If that fails, perhaps Gauntlet Press or Cemetery Dance? I'm confident The Happy Man will find himself a warm, wet publishing place eventually.

The St. Martin's Press jacket copy is a persuasive piece of macabre marketing:

The back jacket offers this compelling sinew from the novel (I have desaturated it for easier reading):

The striking jacket illustration is credited to Sam Salant.

For comparative purposes, I leave you with a late night re-run of the Paperjacks paperback:
Buon appetito!

Monday, January 12, 2009

The Inside Scoop On Happiness


I wasn't a happy camper until I got my hands on "The Happy Man".

After reading a glowing Fangoria review, I set out to snag myself a copy. Unfortunately, its publisher, Paperjacks (long defunct), did a miserable job of distributing the book, so it dropped out of sight. Years went by. Lives changed. TV shows got axed. Nightmares of not ever reading "The Happy Man" plagued me. The book was making me very un-happy.

A chance encounter on-line pointed me to a seller who was holding a mint condition copy. After paying them close to what Paperjacks probably paid Eric C. Higgs to write the damn thing, I became the proud owner of a minor horror classic.

The book hooked me instantly with this: "The Marshes rotted in their house two full days before they were discovered by a delivery man from Sparklett's."

I never looked back. Sick humor and ghastly horror. Perfect.

"The Happy Man" of the title finds a grotesque brand of happiness when he is plunged into a strange, suburban world of perversion, mutilation and murder.

Eric C. Higgs might well be the unsung Albert Camus of horror. His trim little novel, which is perfect at 166 pages, is a masterpiece of humor, horror, subtlety and menace.

Originally published by St. Martin's Press in '85 (hardback, I presume), the Paperjacks edition is April, '86.

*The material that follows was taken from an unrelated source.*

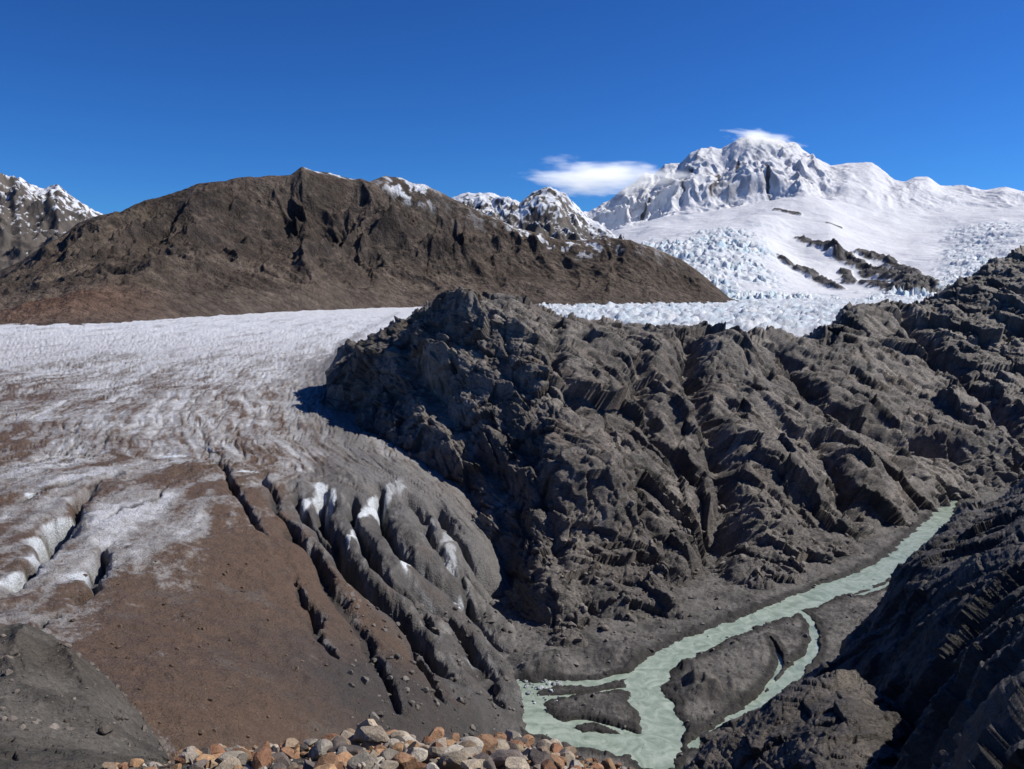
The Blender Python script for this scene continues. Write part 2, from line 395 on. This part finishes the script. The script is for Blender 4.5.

It's not speculating too wildly to say that the book's terrible cover may have contributed to its market demise.

Dropping the "C" from his name, Eric Higgs' returned in '87 with "Doppelganger". A St. Martin's Press paperback, it has a stronger supernatural slant and opens with a smart quote from von Schiller: "What the inner voice says will not disappoint the hoping soul."

Higgs' opening paragraph is funny and horrible at the same time: "The shove sent Mr. Sam tripping backward, arms flailing wildly. His ankles hit against the service island's curb and he started going down, right between the pumps for unleaded and unleaded supreme..."

"Doppelganger" was never going to rise to the level of brilliance accorded "The Happy Man", but it's not too shabby, either. Grisly. Grotesque. Odd. It's all that and more.

Where is Eric Higgs now? I don't know. Was he sent to Coventry by his competition? Did he retire with the non-profits of his only two horror novels?

This inquiring mind would like to know.

There is a fresh simplicity in Mr. Higgs' language, a sense that there's no disconnect between what he's thinking and what he's writing. He's giving us the bloodied truth. That makes him important.

I'm very happy that I discovered Eric C. Higgs , but his long absence from the genre is starting to chip away at my happiness.